The music business treatise ended up being a recurring through-line for The Unraveling of PUPTheBand, while the devolving of each subsequent piano piece—the nine-second “Four Chords Pt. III” abruptly ends with Babcock slamming the keys in frustration— acts as a microcosm for the spiralling nature of the album sessions. “I don’t think [Chumak] would’ve pushed for it had we not been in such a weird mindset after five weeks [in Connecticut]. We would’ve done something safer, I think.”

Playing with extremes has worked well for PUP, though. While on the one hand The Unraveling of PUPTheBand includes a heartfelt ode to a neglected guitar (“Matilda”), it also concludes with a cynical parting shoutout to corporate sponsors and thoughts on buying guitar cases for the purposes of “protecting your investments” (“PUPTHEBAND Inc. Is Filing For Bankruptcy”). If the latest PUP record is indeed the sound of a band unspooling within the music business, at least their plight is hummable and hilarious.

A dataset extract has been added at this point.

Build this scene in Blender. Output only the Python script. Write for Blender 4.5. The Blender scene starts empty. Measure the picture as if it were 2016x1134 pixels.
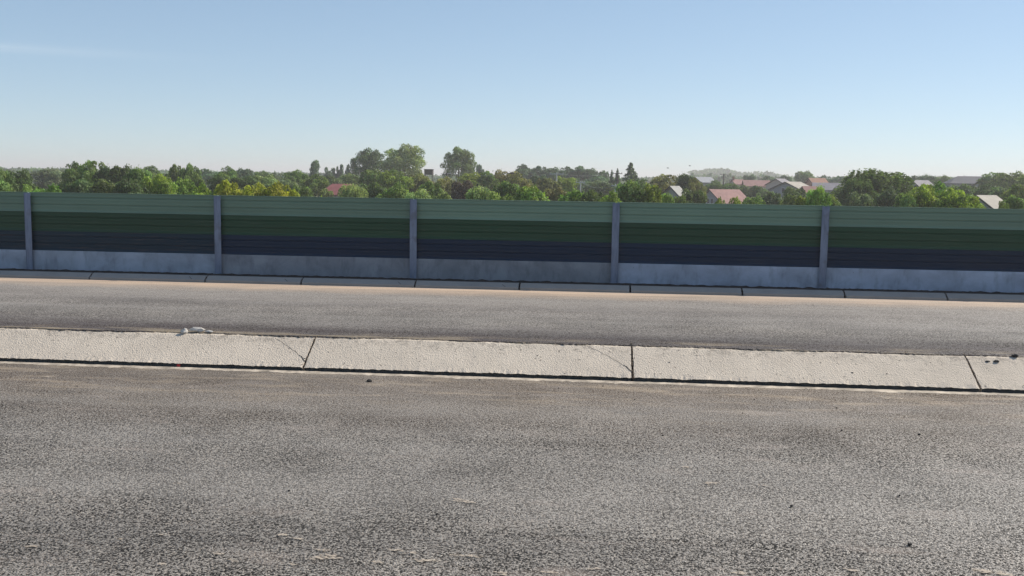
import bpy, bmesh, math, random
import numpy as np
from mathutils import Vector, Matrix, noise
rnd = random.Random(7)
S = bpy.context.scene
COL = S.collection
# ------------------------------------------------------------------ camera
YAW, PITCH, ROLL, FPX, CH = -0.0803, -0.1108, 0.0155, 1938.1, 2.52
cy, sy, cp, sp = math.cos(YAW), math.sin(YAW), math.cos(PITCH), math.sin(PITCH)
FWD = Vector((sy*cp, cy*cp, sp)); r0 = Vector((cy, -sy, 0)); u0 = r0.cross(FWD)
RGT = math.cos(ROLL)*r0 + math.sin(ROLL)*u0
UPV = -math.sin(ROLL)*r0 + math.cos(ROLL)*u0
CAM = Vector((0, 0, CH))
cam = bpy.data.objects.new('camera', bpy.data.cameras.new('camera')); COL.objects.link(cam)
cam.matrix_world = Matrix(((RGT.x, UPV.x, -FWD.x, 0), (RGT.y, UPV.y, -FWD.y, 0), (RGT.z, UPV.z, -FWD.z, CH), (0, 0, 0, 1)))
cam.data.sensor_width = 36; cam.data.lens = FPX*36/2016
cam.data.clip_start = 0.1; cam.data.clip_end = 30000
S.camera = cam
def at(px, py, d):
    v = FWD + RGT*((px-1008)/FPX) - UPV*((py-567)/FPX)
    return CAM + v*(d/math.hypot(v.x, v.y))
def hor(px): return 336.3 + (px-45)*.01551
# ------------------------------------------------------------------ light
SUNV = Vector((1.05, .66, 1.0)).normalized()
EL = math.asin(SUNV.z); AZ = math.atan2(SUNV.x, SUNV.y)
W = bpy.data.worlds.new('World'); S.world = W; W.use_nodes = True
nt = W.node_tree; nt.nodes.clear()
def N(t, ty, **k):
    n = t.nodes.new(ty)
    for a, b in k.items(): setattr(n, a, b)
    return n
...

“This is not an original thought, but there’s always a push and pull between art and commerce,” Babcock suggests. “I think the way that we have dealt with that is the same way we’ve dealt with any obstacle that we’ve [faced] as a band: to try and approach it with humour and levity, and be open about it with other people to a fault. I don’t know that many other bands who are writing about the insurance policies that they’re signing, you know?”